The answers to the above are not bluster spread across hundreds of slides or pages. They are reminders that we need to be ready to write and re-write hundreds of times. Once you have them on the canvas, you are built to iterate. Whether your canvas contains a simple visualization or alpha product ready for limited production, a canvas must be:

Built to share. It is always in your back pocket, ready for the shark tank (your stakeholders) to showcase your key assertions
Built to fail fast. You aren't looking for rubberstamps you're looking to disprove and re-vector the key assertions underpinning the product
Built to win. Not only do you fail fast you pivot faster in the right direction, at every step because you are not over-engineering against false assertions
Built to wow. Don't be shy. You are built to earn an audience, and win ownership.

This may seem labor intensive at first glance, but if you are too eager to rubberstamp a product, then your product will fail. Your goal isn't to trace over the outlines of what someone else previously designed. Your role isn't to by paint-by-numbers. Your purpose is to listen to customers, and deliver a masterpiece.

It will be dirty work at times. By the time the canvas has evolved from vision to actual product content, every member of the product chain will be covered in paint.
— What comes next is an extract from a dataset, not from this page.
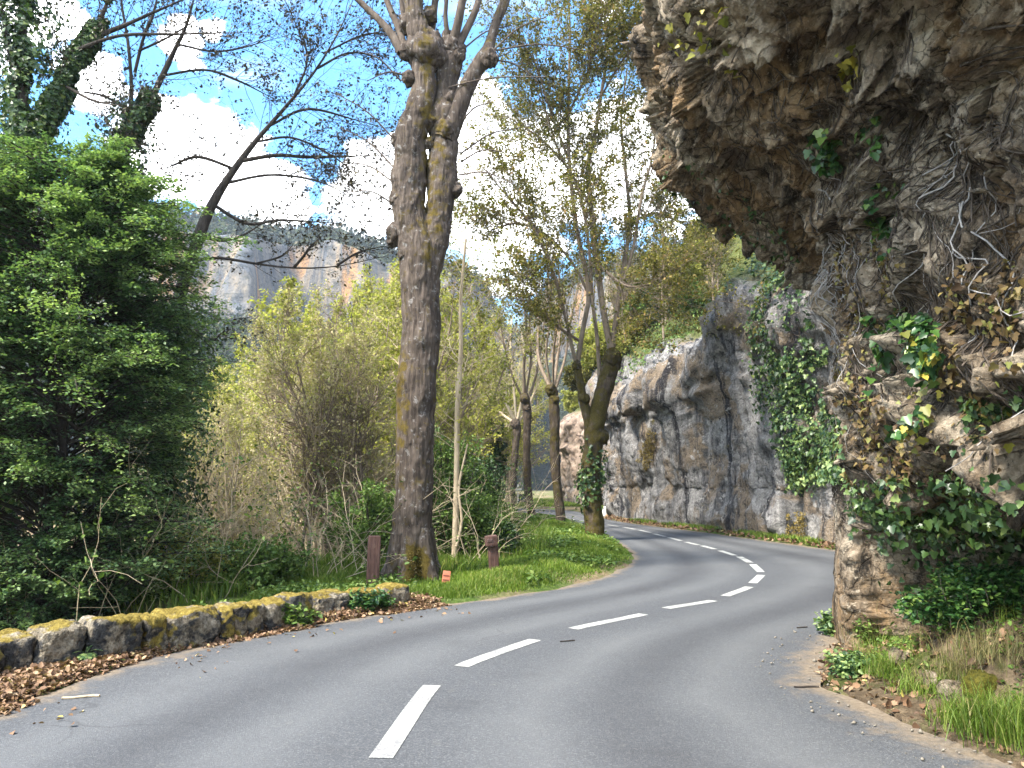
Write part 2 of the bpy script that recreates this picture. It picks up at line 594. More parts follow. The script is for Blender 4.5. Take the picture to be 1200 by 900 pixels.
for a, b in DASH:
    ia = np.argmin(np.hypot(*(CEN - G(*a)[:2]).T))
    ib = np.argmin(np.hypot(*(CEN - G(*b)[:2]).T))
    q = CEN[np.linspace(ia, ib, 9).astype(int)]
    d = norm(np.gradient(q, axis=0))
    nn = np.c_[-d[:, 1], d[:, 0]] * .064
    top = np.stack([np.c_[q + nn, np.full(9, .004)], np.c_[q - nn, np.full(9, .004)]], 1)
    build('road_marking', top.reshape(-1, 3), [grid_faces(9, 2)], MAT_PAINT, loc=(*q[4], 0), kind='structure',
          label='white painted dash of the broken centre line', cat='road marking', group='dashes of the centre line')


# ------------------------------------------------------------------ ground
def ground_h(x, y):
    dl = line_dist(x, y, LE)                       # positive on the left of the road
    dr = -line_dist(x, y, RE)
    outl = np.maximum(dl, 0)
    wv = sstep(8.8, 10.6, y)
    width = 1.15 + wv * 3.4
    mound = wv * .17 * sstep(.1, 1.3, outl) * sstep(-.9, 1.0, x) * (1 - .6 * sstep(28, 36, y))
    drop = np.maximum(outl - width, 0)
    h = .03 + mound - 6.5 * (1 - np.exp(-drop * .085)) * sstep(0, .8, drop)
    h = np.where(y > 38, np.where(x > -6, .02, h), h)
    q = -x * .55 + y * .83
    rise = np.maximum(q - 30, 0) * .34 * sstep(.03, -.12, x / np.maximum(y, 1))
    rise = np.minimum(rise, 18.5 + .01 * q)
    rise = rise * np.where(y > 5, 1, 0) * (1 - .8 * sstep(125, 190, y))
    h = h + rise * sstep(5, 14, drop)
    h += fbm(np.c_[x, y, 0 * x] * .5, 4, seed=41) * .12 * sstep(.6, 3, outl) + fbm(np.c_[x, y, 0 * x] * 3, 3, seed=44) * .025 * sstep(.1, .7, outl)
    # across the road: rising ground behind the cliffs
    h = np.where((dr > 0) & (dl < 0), .02 + sstep(.1, .6, dr) * .05 + np.minimum(np.maximum(dr - 7, 0) * .5, 14) * sstep(6, 20, y) * sstep(9, 14, x) * (1 - sstep(90, 150, y)), h)
    on = (dl < 0) & (dr < 0) & (y > -9) & (y < 60)
    h = np.where(on, -.04, h)
    h = np.where((np.abs(dl) < .06) | (np.abs(dr) < .06), np.minimum(h, -.01), h)
    far = np.hypot(x, y)
    h = np.where(far > 900, np.maximum(h, 0) * np.clip(1 - (far - 900) / 900, 0, 1) - 3, h)
    return h


def seg(a, b, st):
    return np.arange(a, b, st)


xs = np.r_[-2500, -1500, -900, -600, -400, -280, -200, seg(-150, -60, 6), seg(-60, -24, 1.5), seg(-24, 12, .17), seg(12, 40, 1.5), 45, 60, 90, 150, 250, 500, 900, 1500, 2500]
ys = np.r_[-800, -300, -120, -60, -30, seg(-20, -4, 1.2), seg(-4, 32, .17), seg(32, 62, .5), seg(62, 160, 3), 170, 200, 260, 350, 500, 800, 1300, 2200, 3500]
X, Y = np.meshgrid(xs, ys, indexing='ij')
H = ground_h(X.ravel(), Y.ravel())
m = NT('ground_soil')
ps = m.pos()
n1 = m.noise(ps, .35, 5, .6)
n2 = m.noise(ps, 14, 6, .7)
c = m.ramp(n2, [(.25, (.08, .055, .035)), (.5, (.20, .145, .09)), (.75, (.34, .26, .165))])
gc = m.ramp(n2, [(.25, (.025, .045, .008)), (.5, (.06, .10, .02)), (.75, (.13, .17, .04))])
c = m.mix(m.step(n1, .42, .58), c, gc)
MAT_SOIL = m.out(m.principled(c, .95, m.bump(m.noise(ps, 30, 6, .7), .8, .05), .1))
build('ground', np.c_[X.ravel(), Y.ravel(), H], [grid_faces(len(xs), len(ys))], MAT_SOIL, smooth=True, kind='structure',
      label='sloping earth of the river valley beside the road', cat='ground')


def gz(x, y):
    return ground_h(np.atleast_1d(np.asarray(x, float)), np.atleast_1d(np.asarray(y, float)))


# ------------------------------------------------------------------ far mountain
SKYL = [(-500, 120), (-200, 150), (0, 215), (150, 232), (200, 242), (232, 247), (262, 250), (300, 254), (340, 262), (390, 257), (430, 273), (465, 290),
        (520, 306), (545, 311), (566, 322), (579, 345), (590, 372), (603, 384), (615, 375), (640, 335), (680, 306), (730, 300), (800, 280), (1000, 240), (1700, 200)]
sk = np.array(SKYL, float)
nu, nv = 560, 190
pu = np.linspace(-400, 1500, nu)
pz = np.interp(pu, sk[:, 0], sk[:, 1])
T = np.linspace(0, 1, nv)
# distance and share of the height up the mountain; a cliff band in its upper part
prof = np.array([(0, 170, -.12), (.12, 190, .08), (.42, 228, .52), (.46, 234, .55), (.76, 244, .85), (.80, 249, .88), (.92, 268, 1.0), (1, 330, .85)])
Yd = np.interp(T, prof[:, 0], prof[:, 1])
Zs = np.interp(T, prof[:, 0], prof[:, 2])
tu = (pu - 600) / F
ztop = np.array([P(a, b, 262)[2] for a, b in zip(pu, pz)])
# the notch in the skyline is a side valley: lower and farther
far_k = 1 + .55 * np.exp(-((pu - 620) / 45) ** 2)
bay = 1 + .05 * np.sin(pu * .021) + .035 * np.sin(pu * .055 + 1)
bay += .12 * sstep(296, 306, pu) - .10 * sstep(306, 420, pu)     # the angle where one cliff face turns
YY = Yd[None] * (far_k * bay)[:, None]
ZZ = CAMH + (Zs[None] * ztop[:, None] - CAMH) * (far_k * bay)[:, None]
XX = tu[:, None] * YY * (CP + 0)
Vm = np.stack([XX, YY, ZZ], 2)
Vm[:, :, 0] = (tu[:, None]) * (YY * CP + (ZZ - CAMH) * SP)
q = Vm.reshape(-1, 3)
cliffw = (sstep(.42, .48, T) * (1 - sstep(.74, .80, T)))[None] * np.ones((nu, 1))
cw = cliffw.ravel()
dn = fbm(q / np.array([26, 26, 60]), 5, seed=3) * 9 * (.35 + cw) + ridged(q / np.array([9, 9, 40]), 4, seed=8) * 2.6 * cw
bumpy = fbm(q / 5, 4, seed=12) * 2.0 * (1 - cw)
q = q.copy()
q[:, 1] -= dn
q[:, 2] += bumpy * (q[:, 2] > 3) * 1.0
m = NT('mountain_rock_and_wood')
ps = m.pos()
gn = m.n('ShaderNodeSeparateXYZ', {0: m.n('ShaderNodeNewGeometry').outputs['Normal']}).outputs[2]
st = m.map(ps, (1, 1, .3))
rk = m.ramp(m.noise(st, .16, 6, .65), [(.34, (.05, .052, .06)), (.45, (.12, .118, .118)), (.55, (.20, .175, .145)), (.66, (.31, .235, .155))])
rk = m.mix(m.step(m.noise(st, .05, 4, .6), .53, .62), rk, (.36, .20, .085))
rk = m.mix(m.math('MULTIPLY', m.step(m.noise(m.map(ps, (1, 1, .12)), .22, 4), .52, .62), .75), rk, (.13, .14, .155))
rk = m.mix(m.math('MULTIPLY', m.step(m.noise(m.map(ps, (1, 1, 1.6)), .55, 8, .72), .52, .62), .7), rk, (.045, .048, .045))
rk = m.mix(m.math('MULTIPLY', m.step(m.noise(m.map(ps, (.25, .25, 1.5)), .45, 6, .65), .54, .62), .55), rk, (.03, .036, .025))
wd = m.ramp(m.noise(ps, .5, 5, .7), [(.3, (.018, .026, .012)), (.55, (.045, .055, .022)), (.75, (.09, .085, .04))])
fac = m.step(m.math('ADD', m.math('MULTIPLY', m.attr('cliff'), 1.0), m.math('MULTIPLY', m.math('SUBTRACT', m.noise(ps, .12, 5, .65), .5), 1.3)), .35, .5)
c = m.mix(fac, wd, rk)
MAT_MOUNT = m.out(m.principled(c, .95, m.bump(m.noise(ps, .9, 6, .7), 1.0, 1.2), .05))
build('mountain', q, [grid_faces(nu, nv)[:, ::-1]], MAT_MOUNT, smooth=True, vattr={'cliff': cw}, kind='structure',
      label='wooded mountain with a pale limestone cliff band behind the trees', cat='mountain')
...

At any point during development, you should be able to challenge the team. If what is being built isn't on that canvas you need to act.

The action continues not just with development but also in a succession of friendly reviews, internal trials, and limited releases. You will be taking that canvas away from the comfort of your studio, bringing it to select audiences in THEIR environment. You will prove that your product not only can win, but will hit the market speaking the voice of the customer and those customers will reply in a chorus of references, rave reviews, and revenues.

Finally, the product is released. Done right, that canvas becomes a product masterpiece that resonates uniquely to each customer, and is showcased through millions of customer experiences all over the world. But your product, the painting, is never finished. There's always another fresh canvas to frame, with voices to hear and masterpieces to make real.